I naufraghi chiedono un cospicuo risarcimento
Da più di un anno la Costa Concordia è ancora là, ormeggiata davanti all'isola del Giglio, senza più alcuna speranza di salpare. Il 13 gennaio 2012 ha infatti urtato gli scogli delle Scole e si è adagiata, come un animale morente, sul fianco. A condurla verso l'allegorica morte il comandante Francesco Schettino, che da allora è stato messo agli arresti domiciliari nella sua casa a Meta di Sorrento, in attesa di processo. Sulle sue spalle gravano accuse quali omicidio colposo plurimo aggravato, abbandono di persone incapaci di provvedere a sé stesse e discesa anticipata dalla nave che comandava e che era in fase di naufragio. Schettino è responsabile della morte di 32 persone, e il corpo di due di loro è ancora dentro al relitto.
Il capitano è stato additato come codardo dal mondo, accusa che, a detta sua, non gli spetta. Ha dichiarato di voler scrivere un libro per testimoniare come realmente si sono svolte le operazioni quella sera del 13 gennaio. Per adesso dovrà limitarsi a spiegarlo in aula.

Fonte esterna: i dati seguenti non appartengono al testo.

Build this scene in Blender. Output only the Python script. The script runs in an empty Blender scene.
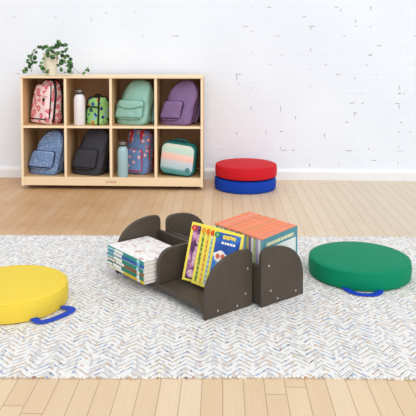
import bpy, bmesh, math, random
from mathutils import Vector, Matrix
PI = math.pi
rnd = random.Random(7)
scene = bpy.context.scene
COL = scene.collection

# ------------------------------------------------------------------ helpers
def lin(c):
    out = []
    for v in c[:3]:
        v = v / 255.0
        out.append(v / 12.92 if v <= 0.04045 else ((v + 0.055) / 1.055) ** 2.4)
    return (*out, 1.0)

class NT:
    """small node-tree writer"""
    def __init__(s, name, rough=0.6, spec=0.3):
        s.m = bpy.data.materials.new(name); s.m.use_nodes = True
        s.t = s.m.node_tree; s.n = s.t.nodes; s.l = s.t.links
        s.b = s.n['Principled BSDF']
        s.b.inputs['Roughness'].default_value = rough
        s.b.inputs['Specular IOR Level'].default_value = spec
        s.tc = s.n.new('ShaderNodeTexCoord')
    def put(s, sock, v):
        if hasattr(v, 'is_linked') or isinstance(v, bpy.types.NodeSocket): s.l.new(v, sock)
        else: sock.default_value = v
    def math(s, op, a, b=0.0, c=0.0):
        n = s.n.new('ShaderNodeMath'); n.operation = op
        s.put(n.inputs[0], a); s.put(n.inputs[1], b)
        if op in ('MULTIPLY_ADD', 'SMOOTH_MIN', 'COMPARE'): s.put(n.inputs[2], c)
        return n.outputs[0]
    def mix(s, f, a, b, mode='MIX'):
        n = s.n.new('ShaderNodeMix'); n.data_type = 'RGBA'; n.blend_type = mode
        s.put(n.inputs[0], f); s.put(n.inputs[6], a); s.put(n.inputs[7], b)
        return n.outputs[2]
    def sep(s, v=None):
        n = s.n.new('ShaderNodeSeparateXYZ'); s.l.new(v or s.tc.outputs['Object'], n.inputs[0]); return n.outputs
    def comb(s, x, y=0.0, z=0.0):
        n = s.n.new('ShaderNodeCombineXYZ'); s.put(n.inputs[0], x); s.put(n.inputs[1], y); s.put(n.inputs[2], z); return n.outputs[0]
    def noise(s, scale, vec=None, detail=3.0, out=0):
        n = s.n.new('ShaderNodeTexNoise'); s.l.new(vec or s.tc.outputs['Object'], n.inputs['Vector'])
        n.inputs['Scale'].default_value = scale; n.inputs['Detail'].default_value = detail; return n.outputs[out]
    def white(s, vec, out=0):
        n = s.n.new('ShaderNodeTexWhiteNoise'); n.noise_dimensions = '3D'; s.l.new(vec, n.inputs['Vector']); return n.outputs[out]
    def voronoi(s, scale, vec=None, out='Distance', rand=1.0):
        n = s.n.new('ShaderNodeTexVoronoi'); s.l.new(vec or s.tc.outputs['Object'], n.inputs['Vector'])
        n.inputs['Scale'].default_value = scale; n.inputs['Randomness'].default_value = rand; return n
    def ramp(s, f, stops, const=False):
        n = s.n.new('ShaderNodeValToRGB'); s.l.new(f, n.inputs[0]); r = n.color_ramp
        if const: r.interpolation = 'CONSTANT'
        while len(r.elements) < len(stops): r.elements.new(0.5)
        for e, (p, c) in zip(r.elements, stops): e.position = p; e.color = c
        return n.outputs[0]
    def bump(s, h, strength=0.3, dist=0.002):
        n = s.n.new('ShaderNodeBump'); n.inputs['Strength'].default_value = strength; n.inputs['Distance'].default_value = dist
        s.l.new(h, n.inputs['Height']); s.l.new(n.outputs[0], s.b.inputs['Normal'])
    def col(s, v): s.put(s.b.inputs['Base Color'], v)

def plain(name, rgb, rough=0.55, spec=0.3, metal=0.0, var=0.06, scale=60, bump=0.0):
    k = NT(name, rough, spec)
    c = lin(rgb); d = tuple(max(0, x * (1 - 2.2 * var)) for x in c[:3]) + (1,)
    k.col(k.mix(k.noise(scale), d, tuple(min(1, x * (1 + var)) for x in c[:3]) + (1,)))
    k.b.inputs['Metallic'].default_value = metal
    if bump: k.bump(k.noise(scale * 6), bump, 0.001)
    return k.m

def link(name, bm, m, parent=None, smooth=True, bev=0.0, bevseg=2, sub=0):
    me = bpy.data.meshes.new(name)
    bmesh.ops.recalc_face_normals(bm, faces=bm.faces)
    bm.to_mesh(me); bm.free()
    if m: me.materials.append(m)
    o = bpy.data.objects.new(name, me); COL.objects.link(o)
    if parent: o.parent = parent
    if bev:
        b = o.modifiers.new('bev', 'BEVEL'); b.width = bev; b.segments = bevseg; b.limit_method = 'ANGLE'; b.angle_limit = 0.6
    if sub:
        b = o.modifiers.new('sub', 'SUBSURF'); b.levels = sub; b.render_levels = sub
    if smooth:
        for p in me.polygons: p.use_smooth = True
        if bev or not sub:
            try: me.set_sharp_from_angle(angle=0.7)
            except Exception: pass
    return o

def empty(name, label, cat, loc=(0, 0, 0), rz=0.0, group=None):
    o = bpy.data.objects.new(name, None); COL.objects.link(o)
    o.empty_display_size = 0.05
    o.location = loc; o.rotation_euler = (0, 0, rz)
    tag(o, label, cat, group); return o
def tag(o, label, cat, group=None):
    o['label'] = label; o['category'] = cat
    if group: o['group'] = group
    return o

def box(bm, x0, x1, y0, y1, z0, z1):
    v = [bm.verts.new(p) for p in ((x0,y0,z0),(x1,y0,z0),(x1,y1,z0),(x0,y1,z0),(x0,y0,z1),(x1,y0,z1),(x1,y1,z1),(x0,y1,z1))]
    for f in ((0,3,2,1),(4,5,6,7),(0,1,5,4),(1,2,6,5),(2,3,7,6),(3,0,4,7)): bm.faces.new([v[i] for i in f])
    return v
def boxbm(*a):
    bm = bmesh.new(); box(bm, *a); return bm
def loft(bm, rings, cap=True, closed=False):
    R = [[bm.verts.new(p) for p in r] for r in rings]
    n = len(R[0])
    pairs = list(zip(R, R[1:])) + ([(R[-1], R[0])] if closed else [])
    for a, b in pairs:
        for i in range(n): bm.faces.new((a[i], a[(i+1) % n], b[(i+1) % n], b[i]))
    if cap and not closed:
        bm.faces.new(list(reversed(R[0]))); bm.faces.new(R[-1])
    return R
def lathe(bm, prof, n=48, c=(0, 0, 0)):
    loft(bm, [[(c[0] + r * math.cos(2*PI*i/n), c[1] + r * math.sin(2*PI*i/n), c[2] + z) for i in range(n)] for r, z in prof])
def tube(bm, pts, r, n=8, closed=False, flat=None):
    """sweep; flat=(half width, half thickness) makes a strap lying flat to `up`"""
    P = [Vector(p) for p in pts]; N = len(P); rings = []
    for i, p in enumerate(P):
        if closed: t = P[(i+1) % N] - P[i-1]
        else: t = P[min(i+1, N-1)] - P[max(i-1, 0)]
        t.normalize()
        up = flat[2] if flat and len(flat) > 2 else Vector((0.13, 0.21, 1)).normalized()
        s = t.cross(up)
        if s.length < 1e-3: s = t.cross(Vector((1, 0, 0)))
        s.normalize(); q = s.cross(t)
        rr = r[i] if isinstance(r, (list, tuple)) else r
        a, b = (flat[0], flat[1]) if flat else (rr, rr)
        rings.append([tuple(p + s * a * math.cos(2*PI*k/n) + q * b * math.sin(2*PI*k/n)) for k in range(n)])
    loft(bm, rings, closed=closed)
def smoothpath(pts, k=6):
    P = [Vector(p) for p in pts]; out = []
    for i in range(len(P) - 1):
        p0, p1, p2, p3 = P[max(i-1, 0)], P[i], P[i+1], P[min(i+2, len(P)-1)]
        for j in range(k):
            t = j / k
            out.append(0.5 * ((2*p1) + (p2-p0)*t + (2*p0-5*p1+4*p2-p3)*t*t + (3*p1-p0-3*p2+p3)*t**3))
    out.append(P[-1]); return out
def prism(bm, poly, axis, a, b):
    """extrude a 2-D polygon; axis 'y': poly in (x, z)"""
    def P(p, d): return (p[0], d, p[1]) if axis == 'y' else ((d, p[0], p[1]) if axis == 'x' else (p[0], p[1], d))
    loft(bm, [[P(p, a) for p in poly], [P(p, b) for p in poly]])
def textbm(s, size, depth):
    cu = bpy.data.curves.new('t', 'FONT'); cu.body = s; cu.size = size; cu.extrude = depth; cu.align_x = 'CENTER'; cu.align_y = 'CENTER'; cu.resolution_u = 3
    o = bpy.data.objects.new('t', cu); COL.objects.link(o)
    bpy.context.view_layer.update()
    me = bpy.data.meshes.new_from_object(o.evaluated_get(bpy.context.evaluated_depsgraph_get()))
    bpy.data.objects.remove(o); bm = bmesh.new(); bm.from_mesh(me); bpy.data.meshes.remove(me); bpy.data.curves.remove(cu)
    return bm
def xform(bm, mat): bmesh.ops.transform(bm, matrix=mat, verts=bm.verts); return bm
def basis(o, x, y, z):
    return Matrix(((x[0], y[0], z[0], o[0]), (x[1], y[1], z[1], o[1]), (x[2], y[2], z[2], o[2]), (0, 0, 0, 1)))
def clone(src, label, group):
    r = src.copy(); COL.objects.link(r); r['label'] = label; r['group'] = group
    for ch in list(src.children):
        c = ch.copy(); COL.objects.link(c); c.parent = r
        for g in list(ch.children):
            d = g.copy(); COL.objects.link(d); d.parent = c
    return r

# ------------------------------------------------------------------ setting materials
FZ = -0.006            # floor level; the rug's top is z = 0
def mat_wall():
    k = NT('painted_brick', 0.55, 0.3)
    x, y, z = k.sep()
    br = k.n.new('ShaderNodeTexBrick'); k.l.new(k.comb(x, z, 0.0), br.inputs['Vector'])
    br.inputs['Scale'].default_value = 1.0; br.inputs['Brick Width'].default_value = 0.21; br.inputs['Row Height'].default_value = 0.0685
    br.inputs['Mortar Size'].default_value = 0.0045; br.inputs['Mortar Smooth'].default_value = 0.6
    mort = br.outputs['Fac']
    # chips: places along the joints where the paint has fallen out
    br2 = k.n.new('ShaderNodeTexBrick'); k.l.new(k.comb(x, z, 0.0), br2.inputs['Vector'])
    br2.inputs['Scale'].default_value = 1.0; br2.inputs['Brick Width'].default_value = 0.21; br2.inputs['Row Height'].default_value = 0.0685
    br2.inputs['Mortar Size'].default_value = 0.0030; br2.inputs['Mortar Smooth'].default_value = 0.1
    nz = k.noise(1.0, k.comb(k.math('MULTIPLY', x, 13.0), 0.0, k.math('MULTIPLY', z, 17.0)), 2.0)
    fine = k.noise(70.0, None, 2.0)
    more = k.math('MULTIPLY', k.math('MULTIPLY_ADD', x, 0.032, 0.004), 1.0)   # a touch more wear to the right
    more = k.math('MINIMUM', k.math('MAXIMUM', more, -0.03), 0.034)
    v = k.math('ADD', nz, more)
    chip = k.math('MULTIPLY', k.math('GREATER_THAN', k.math('ADD', v, k.math('MULTIPLY', fine, 0.18)), 0.748), br2.outputs['Fac'])
    base = k.mix(k.noise(2.2), lin((222, 229, 241)), lin((234, 240, 250)))
    base = k.mix(k.math('MULTIPLY', mort, 0.08), base, lin((206, 208, 216)))
    k.col(k.mix(k.math('MULTIPLY', chip, 0.75), base, lin((138, 134, 134))))
    h = k.math('SUBTRACT', k.math('MULTIPLY', k.noise(25.0), 0.25), k.math('MULTIPLY', mort, 1.0))
    k.bump(h, 0.14, 0.003)
    return k.m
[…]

Stamani ha avuto inizio l'udienza preliminare al Teatro Moderno di Grosseto. Schettino si è presentato alle 9.30 con l'abito scuro; senza attirare attenzioni e senza rilasciare dichiarazioni è entrato in aula. Il pool di avvocati che difende i naufraghi si fa chiamare “Giustizia per la Concordia” e chiede a gran voce un cospicuo risarcimento per ogni sopravvissuto, asserendo che la compagnia Costa Crociere e la sua controllante Carnival hanno già ottenuto 380 milioni dall'assicurazione.